Anyway, that memory address being pointed to can contain anything. So, to use within the language, we type it, in this case it is a pointer to a character (char *p). This can be overridden by type casting, but that’s for a later time.
Second, we know anytime we see p[10], that we are dealing with an array. Again, the array can be an array of characters, an array of ints, etc. – but it’s still an array.

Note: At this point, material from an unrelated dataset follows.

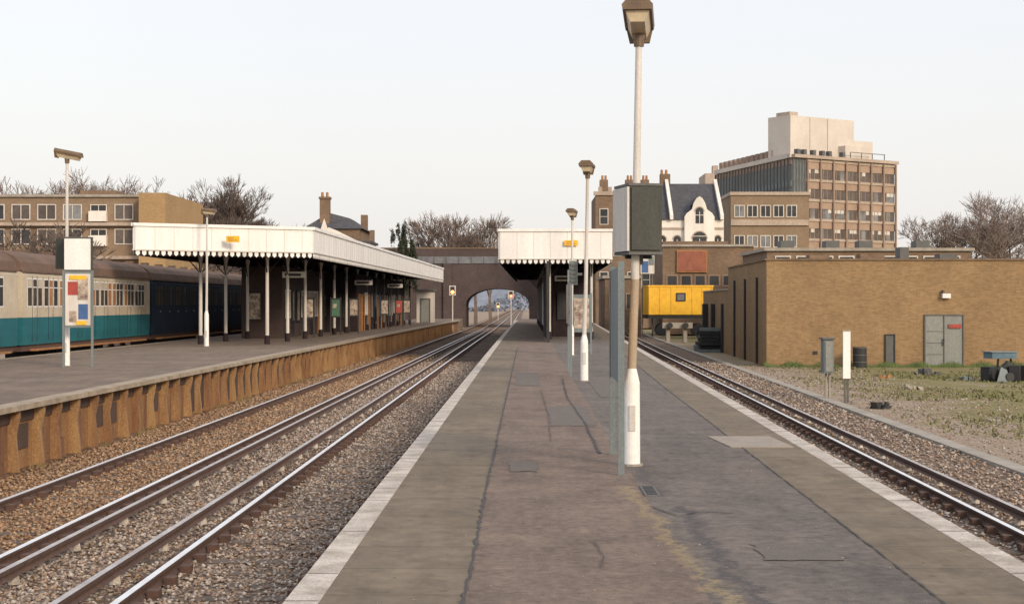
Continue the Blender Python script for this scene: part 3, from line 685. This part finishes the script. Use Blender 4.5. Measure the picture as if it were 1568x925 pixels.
# ---------------------------------------------------------------- office tower
g=G('office_tower','structure')
C0=(41.,250.); C1=(59.5,263.); C2=(33.2,283.); C3=(52,296)
g.hexa([C0,C1,C3,C2],-1,24.0,m_offp)
U=(C1[0]-C0[0],C1[1]-C0[1]); L=math.hypot(*U)
g.part('facade')
zt=23.9; fh=3.05; nb=7; bw=(L-2.9)/nb
rw=random.Random(2)
for r in range(8):
    z1=zt-r*fh; g.obox(C0,U,2.6,L+.1,.003,.3,z1-.4,z1,m_offp)
    g.obox(C0,U,2.6,L,.003,.15,z1-1.5,z1-.401,m_off)
    g.obox(C0,U,0,2.6,.003,.1,z1-.7,z1,m_grey); g.obox(C0,U,0,2.6,.003,.06,z1-fh+.001,z1-.701,m_offg)
    for i in range(nb):
        u=2.75+i*bw
        for k in range(3):
            ua=u+.25+k*(bw-.3)/3; ub=ua+(bw-.3)/3-.12
            g.obox(C0,U,ua,ub,.003,.05,z1-fh+.02,z1-1.52,rw.choice([m_glassl,m_offw,m_offw,m_offw]))
            if rw.random()<.3: g.obox(C0,U,ua,ub,.051,.07,z1-2.1,z1-1.52,m_cream)
g.part('mullions')
for i in range(nb+1): u=2.65+i*bw; g.obox(C0,U,u,u+.3,.301,.5,-1,zt-.001,m_offd)
for i in range(5): g.obox(C0,U,i*.62,i*.62+.1,.101,.2,-1,zt-.001,m_bluegrey)
U2=(C0[0]-C2[0],C0[1]-C2[1]); L2=math.hypot(*U2)
g.part('side_facade')
for r in range(7):
    z1=zt-r*3.4; g.obox(C2,U2,0,L2-.2,.003,.2,z1-.9,z1,m_bluegrey if r%2 else m_offd); g.obox(C2,U2,0,L2-.2,.003,.08,z1-3.38,z1-.901,m_offg)
for i in range(24): g.obox(C2,U2,i*L2/24,i*L2/24+.15,.201,.35,0,zt,m_grey)
g.obox(C2,U2,0,L2,.0,.45,24.001,24.7,m_plant)
g.part('cornice'); g.obox(C0,U,-.2,L+.3,-1,.7,24.001,24.5,m_offp)
for i in range(12): g.obox(C2,U2,1+i*2.1,2.2+i*2.1,-.6,-.1,24.701,25.9,m_offd)
g.part('plant_room')
g.obox(C0,U,3.4,17.5,-9,-4,24.601,31.1,m_plant); g.obox(C0,U,17.51,21.9,-8,-4,24.601,27.9,m_plant)
g.obox(C0,U,4.2,6,-8,-5,31.101,31.8,m_offp)
g.obox(C0,U,14,19.5,-3.99,-2.5,24.601,26.8,m_plant)
g.obox(C0,U,11.5,11.56,-3.99,-3.95,24.65,31.0,m_offd); g.obox(C0,U,7.6,7.64,-3.99,-3.95,24.65,31.0,m_offd)
for u in (2.6,4,6,8,9.5,12.5): g.obox(C0,U,u,u+.6,-2.4,-1.6,24.601,25.6,m_grey)
g.obox(C0,U,14,22,-1.5,-1.4,25.6,25.7,m_grey)
for u in (14,16.5,19,21.8): g.obox(C0,U,u,u+.1,-1.5,-1.4,24.6,25.599,m_grey)
g.finish()

g=G('office_annexe','walls'); g.box(25.2,34.8,200,212,-1,14.9,m_flat)
o=(25.2,200); U=(1,0)
g.part('windows')
for r,z in enumerate((12.3,8.6,4.9)):
    for i in range(5): window(g,o,U,.5+i*1.6,1.6+i*1.6,z,z+1.3,m_cream,rw.choice([m_glassl,m_glass]),2,1,.1)
    g.obox(o,U,0,9.5,.004,.25,z-1.1,z-.4,m_offp)
g.part('cornice'); g.box(25.1,34.9,199.8,212,14.901,15.3,m_offp)
g.finish()
g=G('distant_block','walls'); g.box(33,38,299,310,-1,25.5,m_offp); g.box(34.5,35.5,300,302,25.501,27,m_offp); g.part('windows')
for k in range(3): window(g,(33.3+k*1.5,299),(1,0),0,.9,22,23.2,m_cream,m_glass)
g.finish()

g=G('white_gabled_house','walls')
W=7.3
g.box(14,14+W,175,186,-1,10.6,m_render)
g.part('roof'); g.add([(14.3,174.8,10.61),(21.0,174.8,10.61),(21.0,181,14.9),(14.3,181,14.9),(14.3,186.2,10.61),(21,186.2,10.61)],[[0,1,2,3],[3,2,5,4],[0,3,4],[1,2,5]],m_slate)
g.part('party_walls')
for x in (15.5,20.9): g.ext([(x,174.5,10.61),(x,174.5,11.1),(x,181,15.4),(x,182,15.4),(x,182,10.61)],(.35,0,0),m_render)
g.part('gable'); gx=18.65
g.ext([(gx-1.6,174.5,8.2),(gx+1.6,174.5,8.2),(gx+1.6,174.5,10.9),(gx+1.35,174.5,11.3),(gx+.8,174.5,11.7),(gx+.6,174.5,12.4),(gx+.3,174.5,12.9),(gx,174.5,13.1),(gx-.3,174.5,12.9),(gx-.6,174.5,12.4),(gx-.8,174.5,11.7),(gx-1.35,174.5,11.3),(gx-1.6,174.5,10.9)],(0,.48,0),m_render)
g.ext([(17.9,175,12.2),(19.4,175,12.2),(18.65,175,13.2)],(0,4,0),m_slate)
g.part('windows')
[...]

Your example: char *p[10], is then nothing more than an array of 10 character pointers. Nothing more, nothing less. Your problem comes in because you are trying to force the “string” concept onto this. There ain’t no strings in C. There ain’t no objects in C. The concept of a NULL-terminated string can most certainly be used. But a “string” in C is nothing more than an array of characters, terminated by a NULL (or, if you use some of the appropriate functions, you can use a specific number of characters – strncpy instead of strcpy, etc.). But, for all its appearance, and apparent use, there are no strings in C. They are nothing more than arrays of characters, with a few supporting functions that happen to stop going through the array when a NULL is encountered.
So – char a[10] – is simply an array of characters that is 10 characters long. You can fill it with any characters you wish. If one of those is the NULL character, then that terminates what is typically called a “C-style string”. There are functions that support this type of character array (i.e. “string”), but it is still a use of a character array.
Your confusion comes in because you are trying to mix C++ string objects, and forcing that concept onto C arrays of characters. As ugoren noted – your examples are both correct – because you are dealing with arrays of character pointers, NOT strings. Again, putting a NULL somewhere in that character array is happily supported by several C functions that give you the ability to work with a “string-like” concept – but they are not truly strings. Unless of course, you want to phrase it that a string is nothing more than one character following another – an array.